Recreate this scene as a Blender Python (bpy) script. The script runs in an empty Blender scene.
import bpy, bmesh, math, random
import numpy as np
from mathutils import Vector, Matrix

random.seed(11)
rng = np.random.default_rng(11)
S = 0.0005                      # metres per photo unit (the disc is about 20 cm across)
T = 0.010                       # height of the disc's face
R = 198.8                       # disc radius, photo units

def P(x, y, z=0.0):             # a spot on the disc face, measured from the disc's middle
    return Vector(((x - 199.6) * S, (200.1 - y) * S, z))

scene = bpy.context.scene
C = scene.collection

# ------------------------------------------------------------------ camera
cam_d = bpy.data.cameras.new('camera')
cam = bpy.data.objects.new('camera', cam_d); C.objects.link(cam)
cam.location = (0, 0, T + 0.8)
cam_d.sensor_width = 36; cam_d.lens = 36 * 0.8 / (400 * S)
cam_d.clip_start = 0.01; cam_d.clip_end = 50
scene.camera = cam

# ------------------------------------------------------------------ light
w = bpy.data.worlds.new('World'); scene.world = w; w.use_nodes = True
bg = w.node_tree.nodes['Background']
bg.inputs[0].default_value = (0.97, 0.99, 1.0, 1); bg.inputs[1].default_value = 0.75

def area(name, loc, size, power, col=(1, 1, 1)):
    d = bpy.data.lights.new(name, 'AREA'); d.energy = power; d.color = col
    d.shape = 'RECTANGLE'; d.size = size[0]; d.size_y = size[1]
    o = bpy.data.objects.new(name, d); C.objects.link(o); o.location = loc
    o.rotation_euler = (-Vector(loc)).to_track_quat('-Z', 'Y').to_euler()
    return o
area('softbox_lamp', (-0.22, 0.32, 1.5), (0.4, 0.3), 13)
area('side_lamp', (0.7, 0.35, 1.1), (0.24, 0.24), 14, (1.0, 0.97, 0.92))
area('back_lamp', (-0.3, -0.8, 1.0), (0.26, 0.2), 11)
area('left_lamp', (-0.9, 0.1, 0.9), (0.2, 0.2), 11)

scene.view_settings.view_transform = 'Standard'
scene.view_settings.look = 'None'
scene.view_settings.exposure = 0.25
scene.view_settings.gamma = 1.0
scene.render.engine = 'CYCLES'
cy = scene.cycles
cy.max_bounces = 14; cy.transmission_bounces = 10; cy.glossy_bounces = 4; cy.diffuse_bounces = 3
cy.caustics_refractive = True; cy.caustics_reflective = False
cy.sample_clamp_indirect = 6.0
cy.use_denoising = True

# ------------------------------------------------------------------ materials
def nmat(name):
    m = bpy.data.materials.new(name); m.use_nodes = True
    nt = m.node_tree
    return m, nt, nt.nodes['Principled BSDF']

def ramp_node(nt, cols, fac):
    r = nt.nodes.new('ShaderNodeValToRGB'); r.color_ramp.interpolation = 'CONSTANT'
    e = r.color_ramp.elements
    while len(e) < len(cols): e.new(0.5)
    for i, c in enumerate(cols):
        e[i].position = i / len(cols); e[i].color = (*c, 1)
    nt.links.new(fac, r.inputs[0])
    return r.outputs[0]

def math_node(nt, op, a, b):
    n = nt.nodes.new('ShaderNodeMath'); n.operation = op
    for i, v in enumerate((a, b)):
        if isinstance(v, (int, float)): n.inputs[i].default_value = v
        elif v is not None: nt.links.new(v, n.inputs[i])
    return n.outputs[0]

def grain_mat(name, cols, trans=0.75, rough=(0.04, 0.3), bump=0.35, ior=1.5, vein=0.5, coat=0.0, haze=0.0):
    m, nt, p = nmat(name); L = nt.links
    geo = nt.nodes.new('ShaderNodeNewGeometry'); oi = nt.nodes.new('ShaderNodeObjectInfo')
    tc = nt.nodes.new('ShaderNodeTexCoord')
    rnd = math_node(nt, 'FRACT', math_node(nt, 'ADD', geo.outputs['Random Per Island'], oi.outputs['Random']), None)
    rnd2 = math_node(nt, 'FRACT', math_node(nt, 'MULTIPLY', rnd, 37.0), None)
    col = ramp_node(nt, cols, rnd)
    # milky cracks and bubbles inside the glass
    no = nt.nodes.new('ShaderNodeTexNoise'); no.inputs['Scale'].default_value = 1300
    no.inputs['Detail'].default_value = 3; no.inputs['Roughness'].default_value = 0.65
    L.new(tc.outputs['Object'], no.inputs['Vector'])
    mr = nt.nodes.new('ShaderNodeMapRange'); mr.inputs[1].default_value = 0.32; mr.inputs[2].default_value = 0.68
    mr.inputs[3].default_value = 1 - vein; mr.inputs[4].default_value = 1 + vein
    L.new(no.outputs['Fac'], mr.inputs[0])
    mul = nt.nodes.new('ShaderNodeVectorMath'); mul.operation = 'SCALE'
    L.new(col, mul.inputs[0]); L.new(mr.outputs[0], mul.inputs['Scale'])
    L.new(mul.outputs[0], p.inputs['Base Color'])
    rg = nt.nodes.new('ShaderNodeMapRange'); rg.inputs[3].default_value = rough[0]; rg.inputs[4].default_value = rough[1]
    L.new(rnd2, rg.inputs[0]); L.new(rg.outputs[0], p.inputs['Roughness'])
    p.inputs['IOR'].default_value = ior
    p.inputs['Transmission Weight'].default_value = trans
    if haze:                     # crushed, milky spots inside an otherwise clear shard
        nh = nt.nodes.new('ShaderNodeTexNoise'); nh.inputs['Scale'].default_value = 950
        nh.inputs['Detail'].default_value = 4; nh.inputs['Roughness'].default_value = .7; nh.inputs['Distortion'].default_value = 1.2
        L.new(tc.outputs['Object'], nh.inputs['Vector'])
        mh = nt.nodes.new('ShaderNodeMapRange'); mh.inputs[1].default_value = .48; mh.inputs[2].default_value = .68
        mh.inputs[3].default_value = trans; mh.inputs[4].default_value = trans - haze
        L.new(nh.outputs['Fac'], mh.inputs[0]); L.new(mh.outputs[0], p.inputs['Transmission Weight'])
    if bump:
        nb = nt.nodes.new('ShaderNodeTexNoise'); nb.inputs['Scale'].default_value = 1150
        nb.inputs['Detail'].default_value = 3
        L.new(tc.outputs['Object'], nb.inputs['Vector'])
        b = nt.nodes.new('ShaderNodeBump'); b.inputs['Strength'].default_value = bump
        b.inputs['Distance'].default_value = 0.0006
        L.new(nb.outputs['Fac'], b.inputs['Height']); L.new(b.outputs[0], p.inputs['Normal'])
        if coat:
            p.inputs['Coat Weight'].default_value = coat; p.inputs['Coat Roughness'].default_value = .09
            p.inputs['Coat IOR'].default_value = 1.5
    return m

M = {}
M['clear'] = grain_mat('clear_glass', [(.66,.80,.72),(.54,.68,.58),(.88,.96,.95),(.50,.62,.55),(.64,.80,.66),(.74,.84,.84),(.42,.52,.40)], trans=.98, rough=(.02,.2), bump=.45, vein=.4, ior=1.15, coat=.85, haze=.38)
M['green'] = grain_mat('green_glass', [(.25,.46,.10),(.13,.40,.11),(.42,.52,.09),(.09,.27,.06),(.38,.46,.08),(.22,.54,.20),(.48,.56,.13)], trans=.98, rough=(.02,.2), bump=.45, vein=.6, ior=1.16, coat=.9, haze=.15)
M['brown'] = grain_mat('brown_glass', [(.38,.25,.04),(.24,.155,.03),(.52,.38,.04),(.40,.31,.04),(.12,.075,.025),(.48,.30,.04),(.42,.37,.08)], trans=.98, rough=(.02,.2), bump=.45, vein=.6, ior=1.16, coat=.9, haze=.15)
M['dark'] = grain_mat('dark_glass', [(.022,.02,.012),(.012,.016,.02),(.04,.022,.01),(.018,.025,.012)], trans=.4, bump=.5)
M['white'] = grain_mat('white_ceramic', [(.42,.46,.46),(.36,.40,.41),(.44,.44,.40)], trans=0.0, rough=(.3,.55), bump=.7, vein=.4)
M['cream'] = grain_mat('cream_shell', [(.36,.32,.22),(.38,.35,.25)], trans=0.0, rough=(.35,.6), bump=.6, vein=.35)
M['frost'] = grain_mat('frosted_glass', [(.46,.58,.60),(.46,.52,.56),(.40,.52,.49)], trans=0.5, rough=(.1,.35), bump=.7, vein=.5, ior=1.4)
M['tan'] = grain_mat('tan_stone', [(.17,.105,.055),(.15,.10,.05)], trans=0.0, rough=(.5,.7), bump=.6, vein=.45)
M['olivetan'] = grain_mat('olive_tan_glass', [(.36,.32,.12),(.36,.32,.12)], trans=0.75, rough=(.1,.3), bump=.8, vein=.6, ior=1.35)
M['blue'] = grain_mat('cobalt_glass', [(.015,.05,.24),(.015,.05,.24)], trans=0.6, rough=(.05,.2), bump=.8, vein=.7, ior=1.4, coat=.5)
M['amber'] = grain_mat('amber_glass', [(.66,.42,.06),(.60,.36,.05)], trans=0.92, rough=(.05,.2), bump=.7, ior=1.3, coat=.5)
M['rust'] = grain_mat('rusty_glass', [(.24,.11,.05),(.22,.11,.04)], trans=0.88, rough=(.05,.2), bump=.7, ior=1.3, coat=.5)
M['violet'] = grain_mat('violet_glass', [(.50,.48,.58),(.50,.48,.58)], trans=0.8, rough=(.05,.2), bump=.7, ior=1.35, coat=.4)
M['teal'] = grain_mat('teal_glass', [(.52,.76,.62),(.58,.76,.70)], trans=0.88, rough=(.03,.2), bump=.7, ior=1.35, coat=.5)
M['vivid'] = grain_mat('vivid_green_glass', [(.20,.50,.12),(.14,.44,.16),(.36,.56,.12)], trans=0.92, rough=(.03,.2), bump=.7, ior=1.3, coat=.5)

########

Written request
The required output is the exact run of lines from the beginning of the listing above to the line that contains "from mathutils import Vector, Matrix", inclusive of both.

Solution to this exercise
Recreate this scene as a Blender Python (bpy) script. The script runs in an empty Blender scene.
import bpy, bmesh, math, random
import numpy as np
from mathutils import Vector, Matrix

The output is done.